STATED GOAL
Make an exact copy of all the records.
>> START LISTING
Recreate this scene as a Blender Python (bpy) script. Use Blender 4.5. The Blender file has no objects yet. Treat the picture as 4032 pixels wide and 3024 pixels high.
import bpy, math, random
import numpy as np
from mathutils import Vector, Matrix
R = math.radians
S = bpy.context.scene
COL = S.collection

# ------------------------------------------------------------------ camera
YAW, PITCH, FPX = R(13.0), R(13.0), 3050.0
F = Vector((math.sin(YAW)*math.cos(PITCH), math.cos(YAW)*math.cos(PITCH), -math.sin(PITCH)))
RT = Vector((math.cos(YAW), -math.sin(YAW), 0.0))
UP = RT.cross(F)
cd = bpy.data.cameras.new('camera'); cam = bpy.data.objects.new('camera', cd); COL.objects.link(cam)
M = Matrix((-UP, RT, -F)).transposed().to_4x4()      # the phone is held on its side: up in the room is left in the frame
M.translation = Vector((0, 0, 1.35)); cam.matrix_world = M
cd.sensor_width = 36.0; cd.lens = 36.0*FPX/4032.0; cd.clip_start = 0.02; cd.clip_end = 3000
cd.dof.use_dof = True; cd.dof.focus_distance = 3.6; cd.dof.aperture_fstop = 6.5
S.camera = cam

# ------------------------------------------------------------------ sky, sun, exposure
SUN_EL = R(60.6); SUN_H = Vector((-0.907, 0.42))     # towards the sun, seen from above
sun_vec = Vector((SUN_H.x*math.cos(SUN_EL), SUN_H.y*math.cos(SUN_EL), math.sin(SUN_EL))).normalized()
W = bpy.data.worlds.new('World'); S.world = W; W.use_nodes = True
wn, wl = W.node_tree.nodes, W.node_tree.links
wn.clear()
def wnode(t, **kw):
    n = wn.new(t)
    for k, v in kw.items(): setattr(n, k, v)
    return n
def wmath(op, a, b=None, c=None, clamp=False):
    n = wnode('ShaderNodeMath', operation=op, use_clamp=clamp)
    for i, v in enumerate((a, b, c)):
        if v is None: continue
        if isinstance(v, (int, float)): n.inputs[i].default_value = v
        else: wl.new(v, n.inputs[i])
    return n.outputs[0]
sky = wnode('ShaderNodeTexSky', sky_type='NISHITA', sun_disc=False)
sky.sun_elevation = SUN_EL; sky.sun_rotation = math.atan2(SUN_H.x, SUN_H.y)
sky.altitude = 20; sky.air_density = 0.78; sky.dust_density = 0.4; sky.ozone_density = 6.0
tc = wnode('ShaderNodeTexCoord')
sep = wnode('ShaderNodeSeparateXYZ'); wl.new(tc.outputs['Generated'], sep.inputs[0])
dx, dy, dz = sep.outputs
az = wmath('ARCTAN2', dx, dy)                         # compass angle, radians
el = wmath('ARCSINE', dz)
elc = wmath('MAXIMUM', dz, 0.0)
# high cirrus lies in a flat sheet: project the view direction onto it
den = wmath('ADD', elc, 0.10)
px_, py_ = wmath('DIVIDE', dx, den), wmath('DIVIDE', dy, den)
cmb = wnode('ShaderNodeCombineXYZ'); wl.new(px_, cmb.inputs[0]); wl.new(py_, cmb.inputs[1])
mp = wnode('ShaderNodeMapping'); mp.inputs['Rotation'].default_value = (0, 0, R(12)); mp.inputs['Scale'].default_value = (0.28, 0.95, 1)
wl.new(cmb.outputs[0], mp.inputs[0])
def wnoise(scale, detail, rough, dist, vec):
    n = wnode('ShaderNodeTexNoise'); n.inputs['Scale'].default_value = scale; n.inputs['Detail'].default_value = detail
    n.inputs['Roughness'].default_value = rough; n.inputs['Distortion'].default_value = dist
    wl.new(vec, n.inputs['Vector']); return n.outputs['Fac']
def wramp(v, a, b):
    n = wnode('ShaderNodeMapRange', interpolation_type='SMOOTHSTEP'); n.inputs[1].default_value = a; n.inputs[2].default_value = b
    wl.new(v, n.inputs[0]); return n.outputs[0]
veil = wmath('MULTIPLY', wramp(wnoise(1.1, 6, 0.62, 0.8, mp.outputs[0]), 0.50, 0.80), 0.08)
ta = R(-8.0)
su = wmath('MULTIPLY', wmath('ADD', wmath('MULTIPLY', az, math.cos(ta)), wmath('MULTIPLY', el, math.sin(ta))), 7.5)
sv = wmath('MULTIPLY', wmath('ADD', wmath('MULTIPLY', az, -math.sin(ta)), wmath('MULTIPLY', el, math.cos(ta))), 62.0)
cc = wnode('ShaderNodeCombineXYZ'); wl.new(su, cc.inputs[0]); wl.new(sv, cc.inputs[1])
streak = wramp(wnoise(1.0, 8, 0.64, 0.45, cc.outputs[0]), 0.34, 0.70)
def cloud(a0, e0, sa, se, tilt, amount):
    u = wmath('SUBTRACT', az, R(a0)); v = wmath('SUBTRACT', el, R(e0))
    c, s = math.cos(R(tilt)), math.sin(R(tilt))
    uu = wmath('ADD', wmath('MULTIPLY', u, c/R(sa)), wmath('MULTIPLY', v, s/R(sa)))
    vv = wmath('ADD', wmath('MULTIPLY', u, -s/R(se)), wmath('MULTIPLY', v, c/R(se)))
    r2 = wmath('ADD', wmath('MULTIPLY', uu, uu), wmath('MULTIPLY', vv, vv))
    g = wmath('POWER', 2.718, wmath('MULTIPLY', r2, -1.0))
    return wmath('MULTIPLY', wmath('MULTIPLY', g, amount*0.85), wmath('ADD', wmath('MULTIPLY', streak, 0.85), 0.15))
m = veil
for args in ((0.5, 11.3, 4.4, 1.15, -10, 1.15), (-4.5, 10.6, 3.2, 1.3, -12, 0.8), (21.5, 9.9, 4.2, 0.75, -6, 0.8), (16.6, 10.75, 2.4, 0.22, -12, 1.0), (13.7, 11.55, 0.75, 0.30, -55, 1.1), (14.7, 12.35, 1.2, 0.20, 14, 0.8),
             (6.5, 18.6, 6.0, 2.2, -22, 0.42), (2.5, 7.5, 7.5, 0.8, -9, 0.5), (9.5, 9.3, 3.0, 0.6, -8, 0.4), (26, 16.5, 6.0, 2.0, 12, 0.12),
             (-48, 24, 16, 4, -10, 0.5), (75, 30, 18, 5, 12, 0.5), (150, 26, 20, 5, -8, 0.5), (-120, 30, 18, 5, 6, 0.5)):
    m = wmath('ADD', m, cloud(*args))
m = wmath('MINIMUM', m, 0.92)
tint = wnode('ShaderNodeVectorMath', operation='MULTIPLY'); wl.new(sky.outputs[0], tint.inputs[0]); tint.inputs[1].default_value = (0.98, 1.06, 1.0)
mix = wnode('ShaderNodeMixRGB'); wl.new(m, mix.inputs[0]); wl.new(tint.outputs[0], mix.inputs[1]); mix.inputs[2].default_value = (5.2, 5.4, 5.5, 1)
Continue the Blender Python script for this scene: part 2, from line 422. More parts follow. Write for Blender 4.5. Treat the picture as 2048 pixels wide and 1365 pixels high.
>> END LISTING
COMPLETE ANSWER
Recreate this scene as a Blender Python (bpy) script. Use Blender 4.5. The Blender file has no objects yet. Treat the picture as 4032 pixels wide and 3024 pixels high.
import bpy, math, random
import numpy as np
from mathutils import Vector, Matrix
R = math.radians
S = bpy.context.scene
COL = S.collection

# ------------------------------------------------------------------ camera
YAW, PITCH, FPX = R(13.0), R(13.0), 3050.0
F = Vector((math.sin(YAW)*math.cos(PITCH), math.cos(YAW)*math.cos(PITCH), -math.sin(PITCH)))
RT = Vector((math.cos(YAW), -math.sin(YAW), 0.0))
UP = RT.cross(F)
cd = bpy.data.cameras.new('camera'); cam = bpy.data.objects.new('camera', cd); COL.objects.link(cam)
M = Matrix((-UP, RT, -F)).transposed().to_4x4()      # the phone is held on its side: up in the room is left in the frame
M.translation = Vector((0, 0, 1.35)); cam.matrix_world = M
cd.sensor_width = 36.0; cd.lens = 36.0*FPX/4032.0; cd.clip_start = 0.02; cd.clip_end = 3000
cd.dof.use_dof = True; cd.dof.focus_distance = 3.6; cd.dof.aperture_fstop = 6.5
S.camera = cam

# ------------------------------------------------------------------ sky, sun, exposure
SUN_EL = R(60.6); SUN_H = Vector((-0.907, 0.42))     # towards the sun, seen from above
sun_vec = Vector((SUN_H.x*math.cos(SUN_EL), SUN_H.y*math.cos(SUN_EL), math.sin(SUN_EL))).normalized()
W = bpy.data.worlds.new('World'); S.world = W; W.use_nodes = True
wn, wl = W.node_tree.nodes, W.node_tree.links
wn.clear()
def wnode(t, **kw):
    n = wn.new(t)
    for k, v in kw.items(): setattr(n, k, v)
    return n
def wmath(op, a, b=None, c=None, clamp=False):
    n = wnode('ShaderNodeMath', operation=op, use_clamp=clamp)
    for i, v in enumerate((a, b, c)):
        if v is None: continue
        if isinstance(v, (int, float)): n.inputs[i].default_value = v
        else: wl.new(v, n.inputs[i])
    return n.outputs[0]
sky = wnode('ShaderNodeTexSky', sky_type='NISHITA', sun_disc=False)
sky.sun_elevation = SUN_EL; sky.sun_rotation = math.atan2(SUN_H.x, SUN_H.y)
sky.altitude = 20; sky.air_density = 0.78; sky.dust_density = 0.4; sky.ozone_density = 6.0
tc = wnode('ShaderNodeTexCoord')
sep = wnode('ShaderNodeSeparateXYZ'); wl.new(tc.outputs['Generated'], sep.inputs[0])
dx, dy, dz = sep.outputs
az = wmath('ARCTAN2', dx, dy)                         # compass angle, radians
el = wmath('ARCSINE', dz)
elc = wmath('MAXIMUM', dz, 0.0)
# high cirrus lies in a flat sheet: project the view direction onto it
den = wmath('ADD', elc, 0.10)
px_, py_ = wmath('DIVIDE', dx, den), wmath('DIVIDE', dy, den)
cmb = wnode('ShaderNodeCombineXYZ'); wl.new(px_, cmb.inputs[0]); wl.new(py_, cmb.inputs[1])
mp = wnode('ShaderNodeMapping'); mp.inputs['Rotation'].default_value = (0, 0, R(12)); mp.inputs['Scale'].default_value = (0.28, 0.95, 1)
wl.new(cmb.outputs[0], mp.inputs[0])
def wnoise(scale, detail, rough, dist, vec):
    n = wnode('ShaderNodeTexNoise'); n.inputs['Scale'].default_value = scale; n.inputs['Detail'].default_value = detail
    n.inputs['Roughness'].default_value = rough; n.inputs['Distortion'].default_value = dist
    wl.new(vec, n.inputs['Vector']); return n.outputs['Fac']
def wramp(v, a, b):
    n = wnode('ShaderNodeMapRange', interpolation_type='SMOOTHSTEP'); n.inputs[1].default_value = a; n.inputs[2].default_value = b
    wl.new(v, n.inputs[0]); return n.outputs[0]
veil = wmath('MULTIPLY', wramp(wnoise(1.1, 6, 0.62, 0.8, mp.outputs[0]), 0.50, 0.80), 0.08)
ta = R(-8.0)
su = wmath('MULTIPLY', wmath('ADD', wmath('MULTIPLY', az, math.cos(ta)), wmath('MULTIPLY', el, math.sin(ta))), 7.5)
sv = wmath('MULTIPLY', wmath('ADD', wmath('MULTIPLY', az, -math.sin(ta)), wmath('MULTIPLY', el, math.cos(ta))), 62.0)
cc = wnode('ShaderNodeCombineXYZ'); wl.new(su, cc.inputs[0]); wl.new(sv, cc.inputs[1])
streak = wramp(wnoise(1.0, 8, 0.64, 0.45, cc.outputs[0]), 0.34, 0.70)
def cloud(a0, e0, sa, se, tilt, amount):
    u = wmath('SUBTRACT', az, R(a0)); v = wmath('SUBTRACT', el, R(e0))
    c, s = math.cos(R(tilt)), math.sin(R(tilt))
    uu = wmath('ADD', wmath('MULTIPLY', u, c/R(sa)), wmath('MULTIPLY', v, s/R(sa)))
    vv = wmath('ADD', wmath('MULTIPLY', u, -s/R(se)), wmath('MULTIPLY', v, c/R(se)))
    r2 = wmath('ADD', wmath('MULTIPLY', uu, uu), wmath('MULTIPLY', vv, vv))
    g = wmath('POWER', 2.718, wmath('MULTIPLY', r2, -1.0))
    return wmath('MULTIPLY', wmath('MULTIPLY', g, amount*0.85), wmath('ADD', wmath('MULTIPLY', streak, 0.85), 0.15))
m = veil
for args in ((0.5, 11.3, 4.4, 1.15, -10, 1.15), (-4.5, 10.6, 3.2, 1.3, -12, 0.8), (21.5, 9.9, 4.2, 0.75, -6, 0.8), (16.6, 10.75, 2.4, 0.22, -12, 1.0), (13.7, 11.55, 0.75, 0.30, -55, 1.1), (14.7, 12.35, 1.2, 0.20, 14, 0.8),
             (6.5, 18.6, 6.0, 2.2, -22, 0.42), (2.5, 7.5, 7.5, 0.8, -9, 0.5), (9.5, 9.3, 3.0, 0.6, -8, 0.4), (26, 16.5, 6.0, 2.0, 12, 0.12),
             (-48, 24, 16, 4, -10, 0.5), (75, 30, 18, 5, 12, 0.5), (150, 26, 20, 5, -8, 0.5), (-120, 30, 18, 5, 6, 0.5)):
    m = wmath('ADD', m, cloud(*args))
m = wmath('MINIMUM', m, 0.92)
tint = wnode('ShaderNodeVectorMath', operation='MULTIPLY'); wl.new(sky.outputs[0], tint.inputs[0]); tint.inputs[1].default_value = (0.98, 1.06, 1.0)
mix = wnode('ShaderNodeMixRGB'); wl.new(m, mix.inputs[0]); wl.new(tint.outputs[0], mix.inputs[1]); mix.inputs[2].default_value = (5.2, 5.4, 5.5, 1)
Continue the Blender Python script for this scene: part 2, from line 422. More parts follow. Write for Blender 4.5. Treat the picture as 2048 pixels wide and 1365 pixels high.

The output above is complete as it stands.